Music & dance reviews

Music & dance reviews

Tributes to MS

The Bangalore Gayana Samaj in collaboration with the Suswaralakshmi Foundation for Classical Music and Performing Arts celebrated the 93rd birth anniversaty of M S Subbulakshmi, the legendary musician, in a befitting manner, last Wednesday.

A book titled, “MS and Radha - Saga of steadfast devotion” was also released on the occasion. As a tribute to her mother (MS), Radha Viswanathan gave a vocal concert. After the invocatory sloka, the familiar varna “Ernapai” gave her a steady start. S Aishwarya, great grand daughter of M S Subbulakshmi, the co-singer, was the special attraction of the concert. They saluted to the invocatory god through the composition, “Sri Mahaganapathiravathumam.” Popularised by M S Sriman Narayana, it is a favourite of connoisseurs, always.

For elaboration, they chose  “Meenakshi me mudam” and “Sri Shankaracharyam.” With brief alapana and very brief nerval they made a neat presentation. Though Radha’s krithies reminded one of her good old days, her age and health have affected her vocal chords.  Thirteen-year-old Aishwarya’s talent came to the fore and her career is worth watching. ‘Seethamma Mayamma’ and ‘Rave Himagiri Kumari’ were also pleasurable. C N Chandrashekhar, H S Sudhindra and Dayananda Mohite gave good support on the violin, mridanga and ghata, respectively.

Melodious mandolin

Kharaharapriya is one of the most commonly heard ragas on the Carnatic music concert stage. Hence it is not easy to make an instant appeal. But when a seasoned and exceptionally talented artiste like U Srinivas renders it, the raga attains a bright colour and flavour.

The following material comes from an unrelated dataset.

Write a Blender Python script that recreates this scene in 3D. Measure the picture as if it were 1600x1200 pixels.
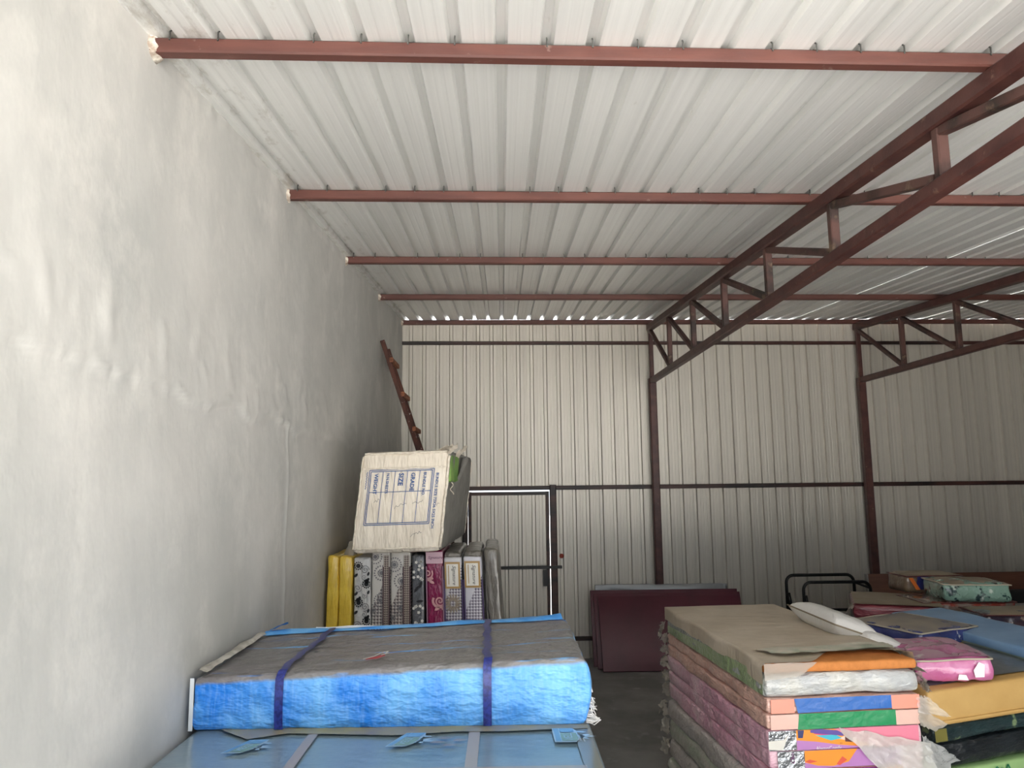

In his concert on Thursday for the Bangalore International Arts Festival, Srinivas regaled the music enthusiasts gathered in large number, at the R V Dental College Auditorium.

The alapana was delightful and the swara exciting. Earlier he opened the programme with a composition of Purandaradasa and followed with a krithi on Devi (Meenakshi me).

The post ‘tani’ compositions consists of ‘Jagadoddarana’, a Sai bhajan and tillana in Mand. His impeccable mastery and virtuosity in maintaining sruthi and laya and extraordinary control over the instrument constituted the weft and warp of the musical fabric woven by Srinivas.  While the violin (Sridhar) and morching (Kannan) were sober, the mridangist (Ramakrishna) responded well.

Talented dancer

Satyanaraya Raju, a familiar dancer, opened his Bharatanatya with Pushpanjali (Aarabhi raga) customarily. The varna spoke for his earnest approach to the art.  The artiste blended the nritya and abhinaya with ease, testifying to hard practice and talent.

Several episodes from Ramayana were performed in the Devaranama ‘Hanumantha Deva namo’, with mature abhinaya.  D S Srivatsa’s vocal was inspiring while Shakuntala R Prabhath (natuvanga), Gurumurthy (mridanga) and Dr Nataraja Murthy, supported from the wings.

KGP’s music conference

Curtains came down on the 40th music conference of the Karnataka Ganakala Parishat last Sunday, with the vocal concert of Sanjay Subramanya. Neelambari varna gave a fine start, followed by Paraloka. ‘Lalitha Parameshwari’ was another fine selection.

Though Bhairavi is a common raga, Sanjay’s alapana at one acquired a special delight, different phrases creating a variety of musical figures. He sang ‘Nannuvidacchi’ with good feeling.

When he started the main raga, it was not easy to identify for the music lovers! It was ‘Gangeya Bhushini’ which he sang with graceful impact, providing a springboard for the ‘Sarievvare Ramaiah’ of Tyagaraja.

The packed house also enjoyed the devotionals ‘Harivasarada’, ‘Chidambaram’, and the Thillana. H K Venkataram (violin), H S Sudhindra (Mridanga) and B Rajasekhar (Morsing) rose to great heights in their supporting roles.

Pleasant nagaswara

As usual, president of the music conference M Kodandaram gave the inaugural concert. M Kodandaram in this ‘Mangalavadya’ (Nagaswara) started with Hamsadhwani (Gajavadana Beduve). ‘Kamalapthakula’ is a less-known keerthana in the raga Brindavana Saranga. A blissful feeling swept the listeners as he aired Abhogi for ‘Sri Lakshmi’.

Harikambodhi gave him enough scope to weave instrumental arabesques of rich variety. M Lakshman (co-player), T R Subramanyam and T G Balu (Dol) supported him.